Why PET Deserves Its Own Spotlight
PET (polyethylene terephthalate) stands apart among plastics. It’s not only environmentally superior to many alternatives; it’s fully recyclable with an established end market. Here’s why that matters:
- It’s the most recycled plastic in the world. US PET bottle recycling hit 33% in 2023, the highest in nearly 30 years. Recycling rates in states like Oregon exceed 70%.
- PET supports closed-loop recycling. Unlike many plastics, PET can be recycled again and again without losing quality. Bottle-to-bottle recycling is real and happening at scale. In 2023, 16.2% of recycled PET (rPET) went back into new bottles, a record high.
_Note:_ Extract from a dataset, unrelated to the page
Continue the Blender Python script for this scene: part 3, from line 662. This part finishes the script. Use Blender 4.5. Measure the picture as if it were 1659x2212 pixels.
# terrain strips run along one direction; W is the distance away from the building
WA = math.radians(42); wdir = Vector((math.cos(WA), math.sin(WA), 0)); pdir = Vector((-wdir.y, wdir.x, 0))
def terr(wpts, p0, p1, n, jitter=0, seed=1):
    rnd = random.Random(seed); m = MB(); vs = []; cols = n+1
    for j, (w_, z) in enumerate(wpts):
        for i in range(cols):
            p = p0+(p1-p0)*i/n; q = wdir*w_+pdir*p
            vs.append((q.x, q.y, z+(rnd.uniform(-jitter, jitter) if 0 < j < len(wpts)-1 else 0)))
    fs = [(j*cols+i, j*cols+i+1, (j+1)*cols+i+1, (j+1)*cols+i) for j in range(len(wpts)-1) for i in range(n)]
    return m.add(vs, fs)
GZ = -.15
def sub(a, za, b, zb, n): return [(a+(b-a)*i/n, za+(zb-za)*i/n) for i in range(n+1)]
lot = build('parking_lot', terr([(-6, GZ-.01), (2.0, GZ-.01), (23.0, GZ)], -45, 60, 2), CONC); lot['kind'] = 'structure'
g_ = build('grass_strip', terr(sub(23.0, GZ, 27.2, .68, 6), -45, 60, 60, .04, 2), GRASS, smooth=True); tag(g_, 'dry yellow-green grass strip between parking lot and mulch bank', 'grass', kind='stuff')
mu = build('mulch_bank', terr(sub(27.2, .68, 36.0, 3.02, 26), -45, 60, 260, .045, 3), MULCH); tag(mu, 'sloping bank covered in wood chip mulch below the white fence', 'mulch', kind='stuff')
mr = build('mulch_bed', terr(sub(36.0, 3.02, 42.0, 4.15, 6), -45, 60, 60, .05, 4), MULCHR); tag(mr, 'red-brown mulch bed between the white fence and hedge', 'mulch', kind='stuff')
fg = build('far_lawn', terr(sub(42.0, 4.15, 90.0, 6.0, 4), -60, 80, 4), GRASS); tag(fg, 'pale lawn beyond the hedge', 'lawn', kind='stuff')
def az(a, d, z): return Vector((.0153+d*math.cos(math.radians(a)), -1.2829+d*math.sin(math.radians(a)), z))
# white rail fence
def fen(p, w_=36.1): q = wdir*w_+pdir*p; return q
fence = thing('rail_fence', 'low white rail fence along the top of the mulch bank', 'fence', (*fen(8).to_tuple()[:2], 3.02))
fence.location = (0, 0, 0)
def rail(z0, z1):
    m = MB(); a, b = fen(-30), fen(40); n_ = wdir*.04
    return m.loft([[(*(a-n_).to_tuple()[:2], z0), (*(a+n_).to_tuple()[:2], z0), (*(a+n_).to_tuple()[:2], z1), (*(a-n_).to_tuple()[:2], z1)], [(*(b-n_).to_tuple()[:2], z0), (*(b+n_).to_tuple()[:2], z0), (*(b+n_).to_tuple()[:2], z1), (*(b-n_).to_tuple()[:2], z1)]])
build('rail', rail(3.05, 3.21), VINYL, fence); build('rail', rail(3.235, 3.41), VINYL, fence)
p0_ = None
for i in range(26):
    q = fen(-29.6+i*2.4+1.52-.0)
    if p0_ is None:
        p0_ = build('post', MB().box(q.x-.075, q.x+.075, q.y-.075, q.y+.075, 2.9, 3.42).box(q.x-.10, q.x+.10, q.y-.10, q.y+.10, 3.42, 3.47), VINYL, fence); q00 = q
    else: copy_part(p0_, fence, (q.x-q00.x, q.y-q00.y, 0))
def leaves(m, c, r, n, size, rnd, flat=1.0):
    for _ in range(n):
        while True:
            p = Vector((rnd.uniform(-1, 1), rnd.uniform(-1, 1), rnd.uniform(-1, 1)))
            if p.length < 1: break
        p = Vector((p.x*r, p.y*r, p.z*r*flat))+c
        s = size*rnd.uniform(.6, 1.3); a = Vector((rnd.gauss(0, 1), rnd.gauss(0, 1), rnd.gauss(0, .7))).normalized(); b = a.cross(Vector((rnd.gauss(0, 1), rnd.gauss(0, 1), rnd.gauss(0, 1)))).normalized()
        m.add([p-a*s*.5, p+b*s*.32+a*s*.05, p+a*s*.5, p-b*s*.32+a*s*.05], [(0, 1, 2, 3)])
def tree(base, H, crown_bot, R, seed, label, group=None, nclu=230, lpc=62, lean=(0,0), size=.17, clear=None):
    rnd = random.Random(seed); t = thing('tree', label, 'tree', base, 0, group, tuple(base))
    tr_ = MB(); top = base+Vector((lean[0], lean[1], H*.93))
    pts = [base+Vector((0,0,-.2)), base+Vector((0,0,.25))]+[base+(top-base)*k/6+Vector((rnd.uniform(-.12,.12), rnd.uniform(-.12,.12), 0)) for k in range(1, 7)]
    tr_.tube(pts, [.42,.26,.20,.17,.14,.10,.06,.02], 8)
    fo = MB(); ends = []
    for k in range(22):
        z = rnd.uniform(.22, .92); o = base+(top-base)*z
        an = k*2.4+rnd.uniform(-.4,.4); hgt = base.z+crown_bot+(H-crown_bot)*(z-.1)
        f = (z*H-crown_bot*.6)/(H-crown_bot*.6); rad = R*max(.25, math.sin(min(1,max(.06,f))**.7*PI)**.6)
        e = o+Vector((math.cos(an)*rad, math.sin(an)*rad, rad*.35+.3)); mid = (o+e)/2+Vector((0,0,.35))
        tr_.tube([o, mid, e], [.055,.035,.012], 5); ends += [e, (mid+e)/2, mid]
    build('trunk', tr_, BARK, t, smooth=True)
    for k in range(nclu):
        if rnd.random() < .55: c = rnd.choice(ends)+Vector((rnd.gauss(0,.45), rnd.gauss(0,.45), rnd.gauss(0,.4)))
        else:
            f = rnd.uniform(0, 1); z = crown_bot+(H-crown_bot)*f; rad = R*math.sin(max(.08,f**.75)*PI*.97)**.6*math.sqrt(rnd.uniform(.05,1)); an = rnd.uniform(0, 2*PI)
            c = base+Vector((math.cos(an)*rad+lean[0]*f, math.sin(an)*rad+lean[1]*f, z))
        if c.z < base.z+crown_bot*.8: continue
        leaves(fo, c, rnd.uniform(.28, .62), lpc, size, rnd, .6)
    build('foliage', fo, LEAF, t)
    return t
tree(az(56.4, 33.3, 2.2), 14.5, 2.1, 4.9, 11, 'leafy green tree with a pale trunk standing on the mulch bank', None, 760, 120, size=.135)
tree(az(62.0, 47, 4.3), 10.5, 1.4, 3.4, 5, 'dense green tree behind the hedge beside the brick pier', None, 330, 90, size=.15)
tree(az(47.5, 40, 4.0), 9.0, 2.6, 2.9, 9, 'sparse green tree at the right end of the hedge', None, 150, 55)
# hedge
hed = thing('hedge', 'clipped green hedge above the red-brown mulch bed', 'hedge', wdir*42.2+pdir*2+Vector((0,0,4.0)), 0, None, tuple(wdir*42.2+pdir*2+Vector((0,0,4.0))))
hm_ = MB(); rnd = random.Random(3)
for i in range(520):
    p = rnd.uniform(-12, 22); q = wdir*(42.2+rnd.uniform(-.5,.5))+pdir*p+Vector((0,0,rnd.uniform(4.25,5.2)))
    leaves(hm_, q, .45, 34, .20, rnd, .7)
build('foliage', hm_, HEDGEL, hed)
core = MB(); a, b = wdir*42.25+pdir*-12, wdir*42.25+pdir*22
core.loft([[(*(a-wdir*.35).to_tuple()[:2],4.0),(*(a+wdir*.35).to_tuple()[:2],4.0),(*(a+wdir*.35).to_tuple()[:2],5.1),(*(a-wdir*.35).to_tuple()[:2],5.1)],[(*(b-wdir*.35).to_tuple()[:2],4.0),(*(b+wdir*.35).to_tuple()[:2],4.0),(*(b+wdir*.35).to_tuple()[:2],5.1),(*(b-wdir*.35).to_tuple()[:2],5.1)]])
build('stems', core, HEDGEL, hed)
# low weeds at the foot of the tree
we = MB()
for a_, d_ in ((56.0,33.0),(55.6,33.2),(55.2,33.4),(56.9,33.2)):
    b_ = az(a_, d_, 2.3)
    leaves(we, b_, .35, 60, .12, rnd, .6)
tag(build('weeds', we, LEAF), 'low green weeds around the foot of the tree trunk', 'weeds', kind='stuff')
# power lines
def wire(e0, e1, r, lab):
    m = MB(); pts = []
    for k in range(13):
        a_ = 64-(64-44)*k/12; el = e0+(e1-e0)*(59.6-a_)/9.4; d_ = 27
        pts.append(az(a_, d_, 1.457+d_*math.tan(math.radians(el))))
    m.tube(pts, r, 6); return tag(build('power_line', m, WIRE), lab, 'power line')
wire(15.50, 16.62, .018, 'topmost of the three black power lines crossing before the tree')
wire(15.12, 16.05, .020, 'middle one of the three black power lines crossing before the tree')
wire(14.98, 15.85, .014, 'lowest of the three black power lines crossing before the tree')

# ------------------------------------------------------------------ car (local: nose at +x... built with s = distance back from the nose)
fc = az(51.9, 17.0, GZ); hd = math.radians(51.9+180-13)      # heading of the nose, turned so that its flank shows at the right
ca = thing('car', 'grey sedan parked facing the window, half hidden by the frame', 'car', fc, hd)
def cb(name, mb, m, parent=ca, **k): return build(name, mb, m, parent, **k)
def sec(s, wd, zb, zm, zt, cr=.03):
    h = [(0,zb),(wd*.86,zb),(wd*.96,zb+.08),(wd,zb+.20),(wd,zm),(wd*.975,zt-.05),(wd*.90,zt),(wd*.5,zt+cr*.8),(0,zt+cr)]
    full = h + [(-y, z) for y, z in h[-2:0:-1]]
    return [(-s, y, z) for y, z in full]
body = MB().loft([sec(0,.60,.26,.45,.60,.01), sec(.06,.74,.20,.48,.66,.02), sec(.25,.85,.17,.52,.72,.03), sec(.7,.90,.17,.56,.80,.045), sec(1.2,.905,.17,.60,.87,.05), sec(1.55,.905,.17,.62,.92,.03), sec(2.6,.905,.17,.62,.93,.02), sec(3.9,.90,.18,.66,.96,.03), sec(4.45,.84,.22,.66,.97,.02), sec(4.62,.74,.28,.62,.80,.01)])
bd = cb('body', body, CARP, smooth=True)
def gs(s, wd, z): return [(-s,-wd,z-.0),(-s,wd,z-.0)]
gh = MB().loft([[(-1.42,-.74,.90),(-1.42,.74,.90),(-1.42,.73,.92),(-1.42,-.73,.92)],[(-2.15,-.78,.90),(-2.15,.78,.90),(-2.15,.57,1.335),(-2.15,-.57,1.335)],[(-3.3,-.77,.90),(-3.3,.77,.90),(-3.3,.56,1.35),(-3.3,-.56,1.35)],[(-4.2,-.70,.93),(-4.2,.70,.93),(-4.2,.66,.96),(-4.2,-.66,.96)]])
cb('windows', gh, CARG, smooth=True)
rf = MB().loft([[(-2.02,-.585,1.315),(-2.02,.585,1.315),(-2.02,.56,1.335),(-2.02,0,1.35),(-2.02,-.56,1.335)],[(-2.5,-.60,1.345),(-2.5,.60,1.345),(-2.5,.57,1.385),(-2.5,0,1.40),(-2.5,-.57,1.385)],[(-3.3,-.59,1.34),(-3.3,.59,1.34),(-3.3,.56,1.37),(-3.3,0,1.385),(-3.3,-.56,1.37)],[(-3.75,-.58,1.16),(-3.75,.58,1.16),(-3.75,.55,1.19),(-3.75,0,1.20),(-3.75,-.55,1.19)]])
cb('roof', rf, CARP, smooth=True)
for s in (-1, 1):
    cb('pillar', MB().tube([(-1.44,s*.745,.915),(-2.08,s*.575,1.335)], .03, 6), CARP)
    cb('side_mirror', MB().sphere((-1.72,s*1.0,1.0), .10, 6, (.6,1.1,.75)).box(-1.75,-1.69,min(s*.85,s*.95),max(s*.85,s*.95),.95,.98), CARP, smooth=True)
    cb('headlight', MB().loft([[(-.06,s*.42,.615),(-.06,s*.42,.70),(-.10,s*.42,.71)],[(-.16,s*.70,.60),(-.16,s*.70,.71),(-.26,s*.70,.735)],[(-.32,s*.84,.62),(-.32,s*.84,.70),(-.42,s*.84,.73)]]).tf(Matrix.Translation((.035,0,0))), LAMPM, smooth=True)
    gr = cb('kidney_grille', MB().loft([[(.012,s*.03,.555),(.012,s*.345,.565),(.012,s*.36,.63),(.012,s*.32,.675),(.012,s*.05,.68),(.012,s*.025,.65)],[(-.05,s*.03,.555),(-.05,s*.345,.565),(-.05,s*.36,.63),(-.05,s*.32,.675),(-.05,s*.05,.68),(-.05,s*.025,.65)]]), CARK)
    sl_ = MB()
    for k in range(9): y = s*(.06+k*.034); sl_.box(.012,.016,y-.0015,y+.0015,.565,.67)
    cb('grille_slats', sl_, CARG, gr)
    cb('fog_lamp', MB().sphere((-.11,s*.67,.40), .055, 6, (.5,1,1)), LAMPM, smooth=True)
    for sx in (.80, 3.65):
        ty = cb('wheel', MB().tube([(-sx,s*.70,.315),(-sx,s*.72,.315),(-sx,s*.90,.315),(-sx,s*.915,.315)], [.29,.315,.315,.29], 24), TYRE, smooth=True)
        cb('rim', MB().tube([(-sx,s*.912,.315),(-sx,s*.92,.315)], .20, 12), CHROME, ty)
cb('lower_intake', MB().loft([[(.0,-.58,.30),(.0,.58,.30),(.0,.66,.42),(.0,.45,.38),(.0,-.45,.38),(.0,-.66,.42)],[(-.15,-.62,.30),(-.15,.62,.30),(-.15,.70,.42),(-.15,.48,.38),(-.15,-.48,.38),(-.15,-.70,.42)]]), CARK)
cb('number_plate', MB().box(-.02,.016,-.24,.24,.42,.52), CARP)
- PET beats the alternatives. Life-cycle analyses from McKinsey & Company, the University of Sheffield, Franklin Associates, and others show that PET plastic packaging specifically is better for the environment compared to alternatives such as aluminum and glass.
Why This Distinction Matters
When people hear “plastic is bad,” they assume recycling is broken – even when, like in PET’s case, it works well. That narrative discourages participation, stalls innovation, and slows investment in modern infrastructure.
That’s where we part ways with The Economist. While they suggest expanded use of incineration and landfilling – preferable to unmanaged waste, yes – those approaches shouldn’t be the default. PET recycling already works. With modernized infrastructure, new technology like AI-powered sorting, and well-designed extended producer responsibility (EPR) policies, it can scale even further.
Let’s Ask Better Questions
The real failure isn’t plastic – it’s the question at the center of this debate. We’re asking whether plastic is good or bad when we should be asking: Which materials, used in which systems, deliver the greatest good for people and the planet?
For PET, the answer is clear. So let’s stop debating its potential and start treating it like the high-performance material it already is.